Beyond the Goldilocks Zone: Identifying Critical Features in Massive Black Hole Formation

TL;DR

This study investigates the key internal features of early universe halos that enable direct collapse black hole formation, challenging previous assumptions about environmental conditions needed for such processes.

Contribution

It identifies core internal properties, like density and mass influx, as critical for DCBH formation, using statistical and machine learning analysis on simulation data.

Findings

DCBH candidacy depends more on internal halo properties than external factors.

Density and radial mass influx are the most important features for DCBH formation.

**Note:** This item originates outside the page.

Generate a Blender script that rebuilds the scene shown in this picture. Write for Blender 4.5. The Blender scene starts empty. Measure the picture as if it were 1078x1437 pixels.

DCBH host halos do not require a 'Goldilocks zone' or high Lyman-Werner flux.

Abstract

Most galaxies, including the Milky Way, host a supermassive black hole (SMBH) at the center. These SMBHs can be observed out to high redshifts (z>=6) if the accretion rate is sufficiently large. However, we do not fully understand the mechanism through which these black holes form at early times. The heavy (or direct collapse) seeding mechanism has emerged as a probable contender in which the core of an atomic cooling halo directly collapses into a dense stellar cluster that could host supermassive stars that proceed to form a BH seed of mass ~10^5 M_sun. We use the Renaissance simulations to investigate the properties of 35 DCBH candidate host halos at z=15-24 and compare them to non-candidate halos. We aim to understand what features differentiate halos capable of hosting a DCBH from the general halo population with the use of statistical analysis and machine learning methods. We examine 18 halo, central, and environmental properties. We find that DCBH candidacy is more dependent on a halo's core internal properties than on exterior factors such as Lyman-Werner flux and distance to closest galaxy; our analysis selects density and radial mass influx as the most important features (outside candidacy establishing features). Our results concur with the recent suggestion that DCBH host halos neither need to lie within a "Goldilocks zone" nor have a significant amount of Lyman-Werner flux to suppress cooling. This paper presents insight to the dynamics possibly occurring in potential DCBH host halos and seeks to provide guidance to DCBH subgrid formation models.